Evidence, A Mysterious Letter-
The story began circulating in 1955 when a man named Carlos Allende wrote several letters in strange handwriting to Morris Jessup, a UFO researcher and writer. In his correspondence, Allende claimed that he witnessed the USS Eldridge suddenly disappear and reappear while he was aboard the nearby civilian vessel, the SS Andrew Furuseth.
Among other claims, Allende said he knew firsthand that Albert Einstein had solved the Unified Field Theory and that he witnessed a bar fight involving crewmen of the Eldridge who suddenly disappeared mid-punch.
Jessup dismissed Allende’s claims until he was approached by two officers from the Office of Naval Research (ONR) with a copy of his book, The Case for UFOs, that they’d received anonymously. The book was heavily annotated with comments about the nature of UFOs, methods of propulsion and alien culture–and Jessup recognized that it was Allende’s handwriting filling the margins of the book.
The Doubters
Paranormal researcher Robert Goerman said he discovered that Allende was actually Carl Allen, a wandering loner known for involved pranks, annotating whatever he could lay his hands on and sending bizarre missives to his family and others. Goerman published a story in the paranormal and UFO research magazine, FATE, claiming that Allen created the hoax and it was more successful than he’d probably ever expected.

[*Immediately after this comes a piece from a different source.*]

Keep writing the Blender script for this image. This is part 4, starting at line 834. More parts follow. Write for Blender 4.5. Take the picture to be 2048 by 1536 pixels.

Ufologist Jacques Vallee published a 1994 paper entitled “Anatomy of a Hoax” in the Journal of Scientific Exploration about Allen, the pervasiveness of the Philadelphia Experiment story and guidelines for detecting false stories of the paranormal.
Skeptics say the theory has too many holes in it to float. Allen is not a credible witness and he never presented verifiable evidence about a single one of his claims. Some wonder why the Navy would opt to conduct a highly charged, top-secret experiment on a massive boat in broad daylight.
But despite the lack of additional witnesses and hard evidence, the story has had long sea legs, showing no signs of waning after more than 50 years. It has spawned scores of books, conspiracy websites and a 1984 movie, The Philadelphia Experiment, produced by legendary horror director John Carpenter.
The story was bolstered by the rogue investigation by the two naval officers into Allen’s writing in the UFO book, and by the Navy’s official response about their activities. Also, when Morris Jessup committed suicide in 1959, some conspiracy theorists suggested that he was murdered to keep him from revealing secrets. If the teleportation was true, of course, it is unlikely that the Navy would acknowledge its existence.
Does it make sense? Could it have really happened?